The character concordance is another new idea. Again the principle is to have everybody in, including multiple First Gentlemen, since you can’t always be sure the same Gentleman is the first in two separate scenes. The value of this apparently finicky work is to facilitate vocabulary tests on individual characters, though hardly as between First Gentleman (i) and First Gentleman (ii). You can, for example, look up use-usurer-interest in Merchant of Venice and Shylock 2,1,3,1. Gentle is used fourteen times—apart from gentleman/men 3, gentleness 1, gentry 1—and gentile not at all, though part of the point is the interchangeability of these words; Shylock uses absolutely none of them. On the other hand Jew and its derivatives, plus Hebrew, add up to 73, of which Shylock has 10.

These statistics certainly have their interest, though some might feel skeptical about their utility. In All’s Well, noble and its compounds occur twenty-five times, though the highest personal score (Bertram’s) is 5. That mysterious figure “A Gentleman Astringer” may or may not seem less mysterious if you know he has eight speeches, all in verse, twenty-one lines, all in verse, four split lines, 125 words, all in verse, and uses eighty-eight different words. He accounts for .854 percent of the speeches, .696 percent of the lines, and .554 percent of the words in the play. Autolycus in The Winter’s Tale has 2357 words, 329 of them in verse: uses 852 different words, and accounts for 8.847 percent of the speeches, 8.811 percent of the lines, and 9.725 percent of the words in the play. Berowne’s fat part in Love’s Labour’s Lost accounts for 25.238 percent of the speeches, 22.092 percent of the lines, 22.864 percent of the words. He speaks 4809 words, 1444 of them different, and 4198 of them in verse. Armado’s much smaller part (1736 words) uses 677 different ones, and so has a higher ratio of different-word-count to total-word-count, though this probably illustrates only some law of diminishing returns applying to lexical novelty.
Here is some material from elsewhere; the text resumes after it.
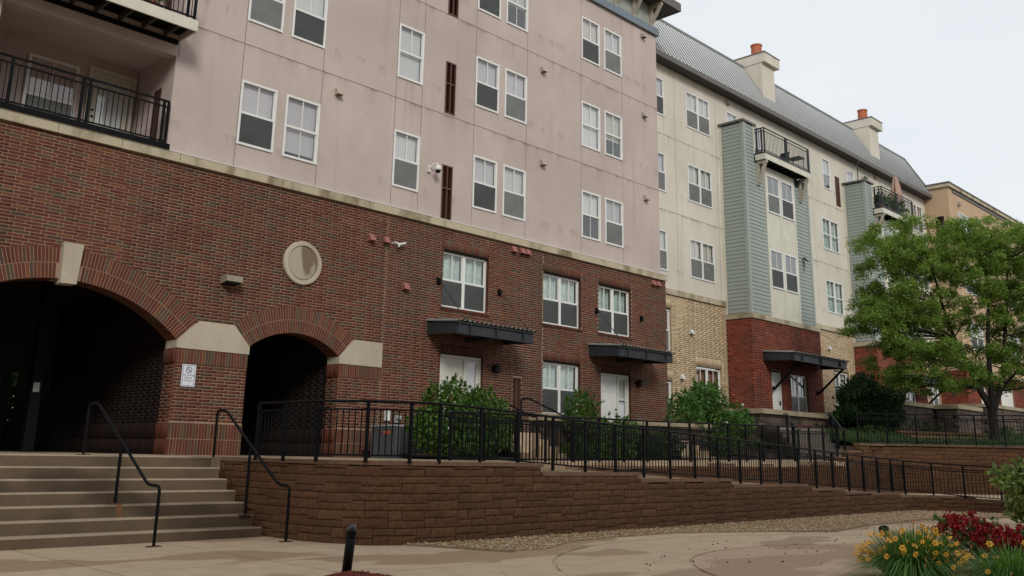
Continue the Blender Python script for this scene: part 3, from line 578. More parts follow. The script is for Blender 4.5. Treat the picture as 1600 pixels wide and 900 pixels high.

Obviously it will be easier to comment on the utility of this work when it is wholly available, and when its indispensable companion, The New Riverside Edition, has appeared. Nevertheless there can be little doubt that it will replace existing concordances, and that volumes IV-VI in particular will be the modern Bartlett. We can’t be sure as yet what IBM 7094 and the other resources, not defined, of the German Computer Center at Darmstadt, will be asked to provide by way of additional information in the more conventional volumes, but in spite of one or two alphabetical aberrations they can’t control (dar’d must precede dare) there’s no doubt that the modern Bartlett will be compiled, justified, analyzed, and printed by a clean machine much better than a mad human could do it; and that we shall learn, inter alia, what proportion of the poet’s total vocabulary is claimed by such words as love, black, power, and will. But his favorite word will, I predict, turn out to be the.